Building Jerusalem: a collective, unfinished project

The poem ends not with a vision received but with a construction promised: Till we have built Jerusalem. That we is crucial. The speaker is fierce and solitary in the vow (I will not cease), but the goal is communal. Jerusalem here is less a place on a map than an image of a just society—something like a moral architecture that would make England match its own pastoral self-image.

And yet the phrase England’s green and pleasant land returns at the end, now changed. Earlier, green and pleasant sounded like a description of what already exists; after the mills and the vow, it sounds like a standard England has betrayed and must earn. The poem turns nostalgia into a blueprint. It refuses to let beauty be merely decorative; beauty becomes an argument for why England must not tolerate the darkness it has built.
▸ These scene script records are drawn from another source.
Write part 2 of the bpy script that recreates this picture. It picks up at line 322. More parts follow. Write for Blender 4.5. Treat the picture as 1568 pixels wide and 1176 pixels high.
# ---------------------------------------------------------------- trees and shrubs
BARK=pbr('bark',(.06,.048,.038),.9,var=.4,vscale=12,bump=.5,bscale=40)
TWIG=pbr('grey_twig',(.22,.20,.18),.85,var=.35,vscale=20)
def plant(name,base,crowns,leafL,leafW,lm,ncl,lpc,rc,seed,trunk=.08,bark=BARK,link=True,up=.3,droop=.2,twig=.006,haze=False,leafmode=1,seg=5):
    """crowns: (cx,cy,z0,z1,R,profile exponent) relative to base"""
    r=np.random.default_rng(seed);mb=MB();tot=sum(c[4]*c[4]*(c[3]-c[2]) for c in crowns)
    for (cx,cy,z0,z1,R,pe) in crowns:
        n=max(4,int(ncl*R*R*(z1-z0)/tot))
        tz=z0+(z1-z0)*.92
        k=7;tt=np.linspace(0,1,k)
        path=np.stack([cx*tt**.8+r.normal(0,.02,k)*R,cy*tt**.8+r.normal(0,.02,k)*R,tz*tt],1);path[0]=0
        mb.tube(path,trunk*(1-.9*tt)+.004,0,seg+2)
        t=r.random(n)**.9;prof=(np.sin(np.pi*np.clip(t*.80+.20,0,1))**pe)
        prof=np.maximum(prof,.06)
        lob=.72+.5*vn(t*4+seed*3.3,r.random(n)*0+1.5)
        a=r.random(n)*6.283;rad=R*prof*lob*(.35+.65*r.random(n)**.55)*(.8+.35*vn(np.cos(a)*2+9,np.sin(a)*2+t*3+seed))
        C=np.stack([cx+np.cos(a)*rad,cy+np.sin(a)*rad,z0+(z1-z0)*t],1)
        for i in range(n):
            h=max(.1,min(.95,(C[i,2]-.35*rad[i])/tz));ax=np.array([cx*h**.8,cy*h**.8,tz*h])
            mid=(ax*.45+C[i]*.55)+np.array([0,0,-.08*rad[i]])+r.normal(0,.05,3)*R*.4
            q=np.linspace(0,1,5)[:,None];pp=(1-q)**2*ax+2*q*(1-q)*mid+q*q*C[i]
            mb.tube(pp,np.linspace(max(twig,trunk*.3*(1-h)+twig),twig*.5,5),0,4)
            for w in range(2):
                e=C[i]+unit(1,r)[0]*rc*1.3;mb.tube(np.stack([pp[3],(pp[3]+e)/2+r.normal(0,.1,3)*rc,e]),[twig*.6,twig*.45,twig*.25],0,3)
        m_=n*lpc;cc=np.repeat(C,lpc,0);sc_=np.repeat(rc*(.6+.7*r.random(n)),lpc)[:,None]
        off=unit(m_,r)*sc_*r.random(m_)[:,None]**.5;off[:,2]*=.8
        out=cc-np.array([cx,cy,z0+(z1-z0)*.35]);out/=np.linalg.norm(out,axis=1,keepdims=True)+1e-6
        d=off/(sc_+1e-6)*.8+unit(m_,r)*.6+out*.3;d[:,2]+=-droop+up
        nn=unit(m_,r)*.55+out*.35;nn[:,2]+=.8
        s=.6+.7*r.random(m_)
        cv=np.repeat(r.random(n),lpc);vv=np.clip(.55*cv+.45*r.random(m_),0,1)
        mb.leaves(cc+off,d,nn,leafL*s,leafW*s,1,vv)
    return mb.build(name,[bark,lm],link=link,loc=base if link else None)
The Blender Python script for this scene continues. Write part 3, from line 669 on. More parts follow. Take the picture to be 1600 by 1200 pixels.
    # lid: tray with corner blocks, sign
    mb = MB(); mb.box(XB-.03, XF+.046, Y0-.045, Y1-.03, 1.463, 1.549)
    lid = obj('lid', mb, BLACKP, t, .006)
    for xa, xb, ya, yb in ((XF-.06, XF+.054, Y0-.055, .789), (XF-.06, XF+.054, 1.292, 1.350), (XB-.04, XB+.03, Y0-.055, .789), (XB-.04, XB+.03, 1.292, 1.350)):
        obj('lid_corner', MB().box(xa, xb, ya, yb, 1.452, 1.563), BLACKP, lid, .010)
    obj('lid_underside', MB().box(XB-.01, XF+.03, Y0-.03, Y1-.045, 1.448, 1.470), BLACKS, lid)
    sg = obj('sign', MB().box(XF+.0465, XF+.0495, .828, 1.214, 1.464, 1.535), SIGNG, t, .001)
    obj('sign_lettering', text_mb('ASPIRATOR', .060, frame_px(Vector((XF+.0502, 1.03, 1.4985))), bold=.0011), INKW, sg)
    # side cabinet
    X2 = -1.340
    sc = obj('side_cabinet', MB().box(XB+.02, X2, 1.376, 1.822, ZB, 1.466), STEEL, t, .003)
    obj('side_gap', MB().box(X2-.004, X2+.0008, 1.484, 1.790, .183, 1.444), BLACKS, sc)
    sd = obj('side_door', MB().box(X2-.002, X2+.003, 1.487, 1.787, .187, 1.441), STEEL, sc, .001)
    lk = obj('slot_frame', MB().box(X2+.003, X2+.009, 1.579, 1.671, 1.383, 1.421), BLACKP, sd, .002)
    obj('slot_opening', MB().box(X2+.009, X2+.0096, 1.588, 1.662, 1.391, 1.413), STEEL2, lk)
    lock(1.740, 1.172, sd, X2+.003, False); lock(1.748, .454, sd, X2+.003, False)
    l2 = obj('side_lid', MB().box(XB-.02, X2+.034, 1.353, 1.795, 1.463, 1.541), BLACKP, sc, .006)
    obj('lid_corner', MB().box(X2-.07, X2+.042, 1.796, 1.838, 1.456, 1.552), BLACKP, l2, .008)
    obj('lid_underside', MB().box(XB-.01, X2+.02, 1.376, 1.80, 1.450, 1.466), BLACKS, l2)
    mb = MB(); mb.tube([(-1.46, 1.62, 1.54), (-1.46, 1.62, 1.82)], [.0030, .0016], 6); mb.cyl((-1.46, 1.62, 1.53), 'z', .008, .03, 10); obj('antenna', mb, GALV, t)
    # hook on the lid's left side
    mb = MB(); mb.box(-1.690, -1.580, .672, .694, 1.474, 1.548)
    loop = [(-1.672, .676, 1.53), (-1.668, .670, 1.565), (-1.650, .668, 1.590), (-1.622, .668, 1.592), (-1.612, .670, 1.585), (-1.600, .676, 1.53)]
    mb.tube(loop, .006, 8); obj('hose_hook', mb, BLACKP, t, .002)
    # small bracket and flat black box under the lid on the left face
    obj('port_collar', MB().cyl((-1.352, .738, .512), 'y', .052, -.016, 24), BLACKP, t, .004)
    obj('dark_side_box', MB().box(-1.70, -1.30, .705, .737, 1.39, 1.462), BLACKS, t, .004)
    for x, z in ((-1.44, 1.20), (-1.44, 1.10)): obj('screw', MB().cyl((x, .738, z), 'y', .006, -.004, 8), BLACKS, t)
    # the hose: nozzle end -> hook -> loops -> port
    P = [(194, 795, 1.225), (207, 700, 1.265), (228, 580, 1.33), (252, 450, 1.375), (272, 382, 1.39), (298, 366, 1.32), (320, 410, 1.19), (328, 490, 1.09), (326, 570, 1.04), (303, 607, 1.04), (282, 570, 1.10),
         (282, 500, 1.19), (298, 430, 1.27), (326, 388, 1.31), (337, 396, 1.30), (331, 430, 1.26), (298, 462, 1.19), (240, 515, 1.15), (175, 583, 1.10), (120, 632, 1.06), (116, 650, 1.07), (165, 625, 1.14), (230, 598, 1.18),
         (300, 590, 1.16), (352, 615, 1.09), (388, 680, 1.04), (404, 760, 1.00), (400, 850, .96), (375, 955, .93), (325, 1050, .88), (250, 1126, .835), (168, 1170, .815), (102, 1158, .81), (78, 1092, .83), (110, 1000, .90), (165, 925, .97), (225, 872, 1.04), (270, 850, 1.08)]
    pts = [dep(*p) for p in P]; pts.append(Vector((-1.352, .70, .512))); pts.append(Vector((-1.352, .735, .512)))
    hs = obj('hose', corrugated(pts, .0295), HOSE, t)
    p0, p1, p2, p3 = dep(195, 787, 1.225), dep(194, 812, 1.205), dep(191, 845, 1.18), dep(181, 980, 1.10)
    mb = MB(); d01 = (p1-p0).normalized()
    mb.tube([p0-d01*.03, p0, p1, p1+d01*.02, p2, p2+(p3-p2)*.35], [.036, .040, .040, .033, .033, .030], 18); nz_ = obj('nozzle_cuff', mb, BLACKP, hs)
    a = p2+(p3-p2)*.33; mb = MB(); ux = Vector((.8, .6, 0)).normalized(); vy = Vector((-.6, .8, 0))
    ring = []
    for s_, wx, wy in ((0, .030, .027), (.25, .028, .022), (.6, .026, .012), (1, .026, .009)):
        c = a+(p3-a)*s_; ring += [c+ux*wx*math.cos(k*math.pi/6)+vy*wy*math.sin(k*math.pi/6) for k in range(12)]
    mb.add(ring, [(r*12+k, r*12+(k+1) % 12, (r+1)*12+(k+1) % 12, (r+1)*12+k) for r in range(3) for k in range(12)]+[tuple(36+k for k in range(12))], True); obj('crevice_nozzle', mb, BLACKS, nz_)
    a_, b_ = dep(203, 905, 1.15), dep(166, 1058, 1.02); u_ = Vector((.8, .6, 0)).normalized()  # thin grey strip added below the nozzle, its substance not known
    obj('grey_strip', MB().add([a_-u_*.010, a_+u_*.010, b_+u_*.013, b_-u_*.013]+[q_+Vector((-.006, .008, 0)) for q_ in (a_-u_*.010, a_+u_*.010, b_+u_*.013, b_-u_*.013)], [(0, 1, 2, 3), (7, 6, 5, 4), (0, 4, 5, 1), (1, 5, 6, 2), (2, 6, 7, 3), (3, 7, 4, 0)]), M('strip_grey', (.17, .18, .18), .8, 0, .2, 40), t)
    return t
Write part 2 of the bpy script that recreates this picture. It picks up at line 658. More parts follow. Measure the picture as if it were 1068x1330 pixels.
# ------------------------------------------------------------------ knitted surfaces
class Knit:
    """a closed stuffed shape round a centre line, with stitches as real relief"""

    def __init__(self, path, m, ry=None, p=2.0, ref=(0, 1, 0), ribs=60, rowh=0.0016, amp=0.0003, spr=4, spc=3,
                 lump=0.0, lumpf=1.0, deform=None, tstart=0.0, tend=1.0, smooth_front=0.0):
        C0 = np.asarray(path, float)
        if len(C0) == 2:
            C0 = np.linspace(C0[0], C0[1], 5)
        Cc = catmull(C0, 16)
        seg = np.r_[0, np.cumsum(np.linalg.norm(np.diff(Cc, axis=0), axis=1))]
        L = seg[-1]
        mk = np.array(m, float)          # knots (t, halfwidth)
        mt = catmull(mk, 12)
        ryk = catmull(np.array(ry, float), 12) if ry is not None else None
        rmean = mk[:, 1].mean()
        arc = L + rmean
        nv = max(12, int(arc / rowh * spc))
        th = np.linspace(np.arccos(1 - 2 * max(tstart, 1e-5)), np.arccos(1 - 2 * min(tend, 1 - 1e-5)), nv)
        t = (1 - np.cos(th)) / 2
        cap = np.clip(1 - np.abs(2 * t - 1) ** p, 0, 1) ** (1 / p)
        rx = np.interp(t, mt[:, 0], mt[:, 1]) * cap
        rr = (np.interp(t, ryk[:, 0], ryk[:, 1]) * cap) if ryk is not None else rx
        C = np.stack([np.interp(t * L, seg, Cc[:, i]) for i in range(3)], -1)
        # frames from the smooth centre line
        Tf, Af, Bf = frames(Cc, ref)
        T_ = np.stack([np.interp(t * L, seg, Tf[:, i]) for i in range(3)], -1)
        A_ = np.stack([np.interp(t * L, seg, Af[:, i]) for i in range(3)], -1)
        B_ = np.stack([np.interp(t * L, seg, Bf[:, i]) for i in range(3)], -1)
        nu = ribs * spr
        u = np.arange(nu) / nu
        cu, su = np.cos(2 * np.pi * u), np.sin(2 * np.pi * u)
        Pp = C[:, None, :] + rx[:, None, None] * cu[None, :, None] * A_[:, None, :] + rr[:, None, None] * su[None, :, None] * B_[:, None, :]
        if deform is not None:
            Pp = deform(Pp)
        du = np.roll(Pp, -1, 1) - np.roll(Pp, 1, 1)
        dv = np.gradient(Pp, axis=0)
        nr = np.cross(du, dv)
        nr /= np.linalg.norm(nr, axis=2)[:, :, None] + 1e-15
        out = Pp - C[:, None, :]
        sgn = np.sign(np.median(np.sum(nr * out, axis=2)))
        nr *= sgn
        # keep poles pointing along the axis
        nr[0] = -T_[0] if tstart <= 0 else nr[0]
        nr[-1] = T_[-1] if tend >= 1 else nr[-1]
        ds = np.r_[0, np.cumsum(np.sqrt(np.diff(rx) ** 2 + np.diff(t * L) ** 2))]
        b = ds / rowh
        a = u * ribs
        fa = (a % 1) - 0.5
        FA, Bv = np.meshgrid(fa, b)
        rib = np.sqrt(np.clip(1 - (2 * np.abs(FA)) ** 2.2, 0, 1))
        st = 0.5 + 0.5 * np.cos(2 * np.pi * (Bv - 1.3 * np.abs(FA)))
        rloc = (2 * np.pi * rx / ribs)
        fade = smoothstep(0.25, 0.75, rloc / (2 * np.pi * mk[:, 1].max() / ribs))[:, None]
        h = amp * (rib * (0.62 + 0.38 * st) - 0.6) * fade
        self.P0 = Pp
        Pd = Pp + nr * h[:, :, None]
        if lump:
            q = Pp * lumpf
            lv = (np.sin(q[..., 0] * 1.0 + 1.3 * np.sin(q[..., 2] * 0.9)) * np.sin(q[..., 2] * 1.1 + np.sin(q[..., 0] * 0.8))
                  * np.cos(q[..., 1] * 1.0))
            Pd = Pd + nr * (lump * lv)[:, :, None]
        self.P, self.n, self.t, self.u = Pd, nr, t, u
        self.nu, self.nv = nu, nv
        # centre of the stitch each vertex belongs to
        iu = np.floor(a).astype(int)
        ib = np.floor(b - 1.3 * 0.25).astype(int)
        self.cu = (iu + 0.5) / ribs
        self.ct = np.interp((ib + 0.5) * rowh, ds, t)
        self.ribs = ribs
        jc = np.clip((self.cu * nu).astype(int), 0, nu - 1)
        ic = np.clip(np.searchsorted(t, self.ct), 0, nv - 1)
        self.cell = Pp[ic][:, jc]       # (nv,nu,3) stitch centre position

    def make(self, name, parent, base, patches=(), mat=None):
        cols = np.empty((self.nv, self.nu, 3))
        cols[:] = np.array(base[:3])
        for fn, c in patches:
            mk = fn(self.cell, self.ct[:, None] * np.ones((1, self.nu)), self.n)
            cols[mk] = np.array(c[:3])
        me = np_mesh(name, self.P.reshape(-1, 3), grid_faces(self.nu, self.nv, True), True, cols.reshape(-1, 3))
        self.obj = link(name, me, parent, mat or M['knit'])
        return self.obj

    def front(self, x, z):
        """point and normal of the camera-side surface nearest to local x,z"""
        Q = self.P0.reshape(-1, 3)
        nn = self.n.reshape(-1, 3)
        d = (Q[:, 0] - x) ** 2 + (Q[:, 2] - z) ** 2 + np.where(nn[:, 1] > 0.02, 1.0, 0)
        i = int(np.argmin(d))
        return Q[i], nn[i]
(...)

A sharper question the poem leaves behind

If Jerusalem can be builded in England, what exactly must be torn down first? The poem never names specific laws or rulers; it names a landscape: clouded hills and mills. That vagueness makes the challenge broader and more unsettling: the enemy may not be only factories, but the habits of mind that allow them to become satanic without anyone resisting.

Holy legend as moral leverage

In the end, the poem treats the question of Christ’s footsteps almost like a lever rather than a doctrine. The opening And did suggests a folk story, but Blake uses it to measure England against a radiant standard: the Lamb of God and the Countenance Divine. Whether or not the story is fact, it becomes a demand: live as if such radiance could be present, and refuse the world that the mills represent.

That is why the poem’s passion feels both devotional and insurgent. It prays by commanding, and it worships by vowing to fight. Jerusalem is not a reward granted after history; it is a task within history—one the speaker will pursue with arrows of desire and an unending mental fight, until England’s loveliness is no longer haunted by its own darkness.